[BEGIN]
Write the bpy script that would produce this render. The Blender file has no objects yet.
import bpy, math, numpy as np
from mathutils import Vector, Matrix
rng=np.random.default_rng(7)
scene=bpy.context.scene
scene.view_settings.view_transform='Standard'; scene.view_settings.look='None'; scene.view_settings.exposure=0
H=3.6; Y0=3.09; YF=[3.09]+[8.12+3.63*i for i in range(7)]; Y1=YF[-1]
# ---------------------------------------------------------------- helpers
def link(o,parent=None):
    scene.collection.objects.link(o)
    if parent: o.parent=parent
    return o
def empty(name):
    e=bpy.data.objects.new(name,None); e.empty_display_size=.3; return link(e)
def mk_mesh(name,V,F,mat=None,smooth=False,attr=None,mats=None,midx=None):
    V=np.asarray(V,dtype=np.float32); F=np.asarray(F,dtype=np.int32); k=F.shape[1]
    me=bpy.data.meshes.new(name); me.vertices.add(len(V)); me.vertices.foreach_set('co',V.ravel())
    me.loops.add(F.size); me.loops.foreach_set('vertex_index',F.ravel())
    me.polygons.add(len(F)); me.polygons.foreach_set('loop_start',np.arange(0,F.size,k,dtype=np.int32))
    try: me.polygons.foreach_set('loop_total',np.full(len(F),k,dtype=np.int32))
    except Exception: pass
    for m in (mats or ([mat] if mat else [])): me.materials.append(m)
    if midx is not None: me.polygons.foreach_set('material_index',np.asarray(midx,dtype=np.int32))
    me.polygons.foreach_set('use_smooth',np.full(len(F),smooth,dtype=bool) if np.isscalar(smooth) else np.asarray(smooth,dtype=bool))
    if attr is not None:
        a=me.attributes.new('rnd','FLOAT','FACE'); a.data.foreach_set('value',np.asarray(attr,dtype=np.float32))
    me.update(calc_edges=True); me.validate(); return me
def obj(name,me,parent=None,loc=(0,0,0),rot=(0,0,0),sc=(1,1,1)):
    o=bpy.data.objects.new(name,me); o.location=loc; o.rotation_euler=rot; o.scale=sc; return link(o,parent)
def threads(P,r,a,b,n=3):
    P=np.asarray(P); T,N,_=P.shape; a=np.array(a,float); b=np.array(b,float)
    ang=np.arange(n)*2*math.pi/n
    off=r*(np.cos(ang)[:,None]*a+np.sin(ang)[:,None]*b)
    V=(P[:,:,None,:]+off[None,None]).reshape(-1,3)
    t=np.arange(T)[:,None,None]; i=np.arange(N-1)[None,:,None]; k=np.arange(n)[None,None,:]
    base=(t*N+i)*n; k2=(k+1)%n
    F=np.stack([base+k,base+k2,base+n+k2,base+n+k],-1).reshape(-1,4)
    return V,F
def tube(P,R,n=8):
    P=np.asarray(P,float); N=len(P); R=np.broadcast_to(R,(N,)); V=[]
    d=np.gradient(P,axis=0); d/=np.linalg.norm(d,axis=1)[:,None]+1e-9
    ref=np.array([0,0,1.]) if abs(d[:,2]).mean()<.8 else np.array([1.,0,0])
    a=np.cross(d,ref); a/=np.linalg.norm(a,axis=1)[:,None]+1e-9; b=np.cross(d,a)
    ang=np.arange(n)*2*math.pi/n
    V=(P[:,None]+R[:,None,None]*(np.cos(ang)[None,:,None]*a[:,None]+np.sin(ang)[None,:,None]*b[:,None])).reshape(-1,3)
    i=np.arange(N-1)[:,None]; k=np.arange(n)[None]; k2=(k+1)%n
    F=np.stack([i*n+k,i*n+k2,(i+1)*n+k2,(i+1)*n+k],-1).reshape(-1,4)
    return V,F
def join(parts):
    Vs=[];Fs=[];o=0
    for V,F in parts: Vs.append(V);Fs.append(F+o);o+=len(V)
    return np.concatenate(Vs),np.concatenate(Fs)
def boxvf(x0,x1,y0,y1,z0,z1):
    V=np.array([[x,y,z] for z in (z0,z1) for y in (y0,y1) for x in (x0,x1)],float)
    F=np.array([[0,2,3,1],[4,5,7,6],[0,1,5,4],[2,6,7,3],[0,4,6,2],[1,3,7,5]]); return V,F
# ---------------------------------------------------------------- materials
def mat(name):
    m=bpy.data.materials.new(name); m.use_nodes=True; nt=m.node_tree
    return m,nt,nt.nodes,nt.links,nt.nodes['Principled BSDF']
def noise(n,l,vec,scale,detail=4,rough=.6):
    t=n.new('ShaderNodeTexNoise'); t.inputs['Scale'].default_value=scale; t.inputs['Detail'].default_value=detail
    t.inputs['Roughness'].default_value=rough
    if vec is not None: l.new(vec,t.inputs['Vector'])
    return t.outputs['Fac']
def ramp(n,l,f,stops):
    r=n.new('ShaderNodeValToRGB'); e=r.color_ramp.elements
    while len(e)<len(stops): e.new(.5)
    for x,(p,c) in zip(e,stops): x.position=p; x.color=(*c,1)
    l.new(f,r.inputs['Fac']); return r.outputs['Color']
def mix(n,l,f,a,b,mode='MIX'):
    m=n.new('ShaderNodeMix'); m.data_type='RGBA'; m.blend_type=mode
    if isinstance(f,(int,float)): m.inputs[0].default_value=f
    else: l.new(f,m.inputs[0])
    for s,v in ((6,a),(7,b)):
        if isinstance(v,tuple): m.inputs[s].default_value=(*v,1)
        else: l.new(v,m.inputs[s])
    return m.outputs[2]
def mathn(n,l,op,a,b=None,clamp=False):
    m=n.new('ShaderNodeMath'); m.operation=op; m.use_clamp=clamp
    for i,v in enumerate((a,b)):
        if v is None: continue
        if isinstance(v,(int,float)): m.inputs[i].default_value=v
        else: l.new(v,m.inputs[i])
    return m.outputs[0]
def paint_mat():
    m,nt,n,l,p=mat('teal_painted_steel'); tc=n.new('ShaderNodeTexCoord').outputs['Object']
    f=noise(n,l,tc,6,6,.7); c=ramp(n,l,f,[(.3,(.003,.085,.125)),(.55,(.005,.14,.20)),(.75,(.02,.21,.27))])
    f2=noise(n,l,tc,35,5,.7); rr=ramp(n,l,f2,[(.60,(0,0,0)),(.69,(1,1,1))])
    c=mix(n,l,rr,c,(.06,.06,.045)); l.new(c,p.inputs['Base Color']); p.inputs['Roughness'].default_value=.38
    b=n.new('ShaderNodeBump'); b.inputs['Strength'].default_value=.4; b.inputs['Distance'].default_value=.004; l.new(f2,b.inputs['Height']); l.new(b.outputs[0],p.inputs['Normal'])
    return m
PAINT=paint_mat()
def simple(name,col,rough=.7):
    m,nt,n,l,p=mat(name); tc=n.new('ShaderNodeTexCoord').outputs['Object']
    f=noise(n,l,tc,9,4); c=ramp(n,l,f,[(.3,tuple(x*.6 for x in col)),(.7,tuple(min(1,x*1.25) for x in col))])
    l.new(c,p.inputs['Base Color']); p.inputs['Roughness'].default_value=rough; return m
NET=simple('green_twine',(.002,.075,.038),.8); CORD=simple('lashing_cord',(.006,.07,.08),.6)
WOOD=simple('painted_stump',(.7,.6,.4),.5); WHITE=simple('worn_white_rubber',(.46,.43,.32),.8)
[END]
* Exercise task *
Reproduce the listing in full. Keep it exactly as written.

* Task response *
Write the bpy script that would produce this render. The Blender file has no objects yet.
import bpy, math, numpy as np
from mathutils import Vector, Matrix
rng=np.random.default_rng(7)
scene=bpy.context.scene
scene.view_settings.view_transform='Standard'; scene.view_settings.look='None'; scene.view_settings.exposure=0
H=3.6; Y0=3.09; YF=[3.09]+[8.12+3.63*i for i in range(7)]; Y1=YF[-1]
# ---------------------------------------------------------------- helpers
def link(o,parent=None):
    scene.collection.objects.link(o)
    if parent: o.parent=parent
    return o
def empty(name):
    e=bpy.data.objects.new(name,None); e.empty_display_size=.3; return link(e)
def mk_mesh(name,V,F,mat=None,smooth=False,attr=None,mats=None,midx=None):
    V=np.asarray(V,dtype=np.float32); F=np.asarray(F,dtype=np.int32); k=F.shape[1]
    me=bpy.data.meshes.new(name); me.vertices.add(len(V)); me.vertices.foreach_set('co',V.ravel())
    me.loops.add(F.size); me.loops.foreach_set('vertex_index',F.ravel())
    me.polygons.add(len(F)); me.polygons.foreach_set('loop_start',np.arange(0,F.size,k,dtype=np.int32))
    try: me.polygons.foreach_set('loop_total',np.full(len(F),k,dtype=np.int32))
    except Exception: pass
    for m in (mats or ([mat] if mat else [])): me.materials.append(m)
    if midx is not None: me.polygons.foreach_set('material_index',np.asarray(midx,dtype=np.int32))
    me.polygons.foreach_set('use_smooth',np.full(len(F),smooth,dtype=bool) if np.isscalar(smooth) else np.asarray(smooth,dtype=bool))
    if attr is not None:
        a=me.attributes.new('rnd','FLOAT','FACE'); a.data.foreach_set('value',np.asarray(attr,dtype=np.float32))
    me.update(calc_edges=True); me.validate(); return me
def obj(name,me,parent=None,loc=(0,0,0),rot=(0,0,0),sc=(1,1,1)):
    o=bpy.data.objects.new(name,me); o.location=loc; o.rotation_euler=rot; o.scale=sc; return link(o,parent)
def threads(P,r,a,b,n=3):
    P=np.asarray(P); T,N,_=P.shape; a=np.array(a,float); b=np.array(b,float)
    ang=np.arange(n)*2*math.pi/n
    off=r*(np.cos(ang)[:,None]*a+np.sin(ang)[:,None]*b)
    V=(P[:,:,None,:]+off[None,None]).reshape(-1,3)
    t=np.arange(T)[:,None,None]; i=np.arange(N-1)[None,:,None]; k=np.arange(n)[None,None,:]
    base=(t*N+i)*n; k2=(k+1)%n
    F=np.stack([base+k,base+k2,base+n+k2,base+n+k],-1).reshape(-1,4)
    return V,F
def tube(P,R,n=8):
    P=np.asarray(P,float); N=len(P); R=np.broadcast_to(R,(N,)); V=[]
    d=np.gradient(P,axis=0); d/=np.linalg.norm(d,axis=1)[:,None]+1e-9
    ref=np.array([0,0,1.]) if abs(d[:,2]).mean()<.8 else np.array([1.,0,0])
    a=np.cross(d,ref); a/=np.linalg.norm(a,axis=1)[:,None]+1e-9; b=np.cross(d,a)
    ang=np.arange(n)*2*math.pi/n
    V=(P[:,None]+R[:,None,None]*(np.cos(ang)[None,:,None]*a[:,None]+np.sin(ang)[None,:,None]*b[:,None])).reshape(-1,3)
    i=np.arange(N-1)[:,None]; k=np.arange(n)[None]; k2=(k+1)%n
    F=np.stack([i*n+k,i*n+k2,(i+1)*n+k2,(i+1)*n+k],-1).reshape(-1,4)
    return V,F
def join(parts):
    Vs=[];Fs=[];o=0
    for V,F in parts: Vs.append(V);Fs.append(F+o);o+=len(V)
    return np.concatenate(Vs),np.concatenate(Fs)
def boxvf(x0,x1,y0,y1,z0,z1):
    V=np.array([[x,y,z] for z in (z0,z1) for y in (y0,y1) for x in (x0,x1)],float)
    F=np.array([[0,2,3,1],[4,5,7,6],[0,1,5,4],[2,6,7,3],[0,4,6,2],[1,3,7,5]]); return V,F
# ---------------------------------------------------------------- materials
def mat(name):
    m=bpy.data.materials.new(name); m.use_nodes=True; nt=m.node_tree
    return m,nt,nt.nodes,nt.links,nt.nodes['Principled BSDF']
def noise(n,l,vec,scale,detail=4,rough=.6):
    t=n.new('ShaderNodeTexNoise'); t.inputs['Scale'].default_value=scale; t.inputs['Detail'].default_value=detail
    t.inputs['Roughness'].default_value=rough
    if vec is not None: l.new(vec,t.inputs['Vector'])
    return t.outputs['Fac']
def ramp(n,l,f,stops):
    r=n.new('ShaderNodeValToRGB'); e=r.color_ramp.elements
    while len(e)<len(stops): e.new(.5)
    for x,(p,c) in zip(e,stops): x.position=p; x.color=(*c,1)
    l.new(f,r.inputs['Fac']); return r.outputs['Color']
def mix(n,l,f,a,b,mode='MIX'):
    m=n.new('ShaderNodeMix'); m.data_type='RGBA'; m.blend_type=mode
    if isinstance(f,(int,float)): m.inputs[0].default_value=f
    else: l.new(f,m.inputs[0])
    for s,v in ((6,a),(7,b)):
        if isinstance(v,tuple): m.inputs[s].default_value=(*v,1)
        else: l.new(v,m.inputs[s])
    return m.outputs[2]
def mathn(n,l,op,a,b=None,clamp=False):
    m=n.new('ShaderNodeMath'); m.operation=op; m.use_clamp=clamp
    for i,v in enumerate((a,b)):
        if v is None: continue
        if isinstance(v,(int,float)): m.inputs[i].default_value=v
        else: l.new(v,m.inputs[i])
    return m.outputs[0]
def paint_mat():
    m,nt,n,l,p=mat('teal_painted_steel'); tc=n.new('ShaderNodeTexCoord').outputs['Object']
    f=noise(n,l,tc,6,6,.7); c=ramp(n,l,f,[(.3,(.003,.085,.125)),(.55,(.005,.14,.20)),(.75,(.02,.21,.27))])
    f2=noise(n,l,tc,35,5,.7); rr=ramp(n,l,f2,[(.60,(0,0,0)),(.69,(1,1,1))])
    c=mix(n,l,rr,c,(.06,.06,.045)); l.new(c,p.inputs['Base Color']); p.inputs['Roughness'].default_value=.38
    b=n.new('ShaderNodeBump'); b.inputs['Strength'].default_value=.4; b.inputs['Distance'].default_value=.004; l.new(f2,b.inputs['Height']); l.new(b.outputs[0],p.inputs['Normal'])
    return m
PAINT=paint_mat()
def simple(name,col,rough=.7):
    m,nt,n,l,p=mat(name); tc=n.new('ShaderNodeTexCoord').outputs['Object']
    f=noise(n,l,tc,9,4); c=ramp(n,l,f,[(.3,tuple(x*.6 for x in col)),(.7,tuple(min(1,x*1.25) for x in col))])
    l.new(c,p.inputs['Base Color']); p.inputs['Roughness'].default_value=rough; return m
NET=simple('green_twine',(.002,.075,.038),.8); CORD=simple('lashing_cord',(.006,.07,.08),.6)
WOOD=simple('painted_stump',(.7,.6,.4),.5); WHITE=simple('worn_white_rubber',(.46,.43,.32),.8)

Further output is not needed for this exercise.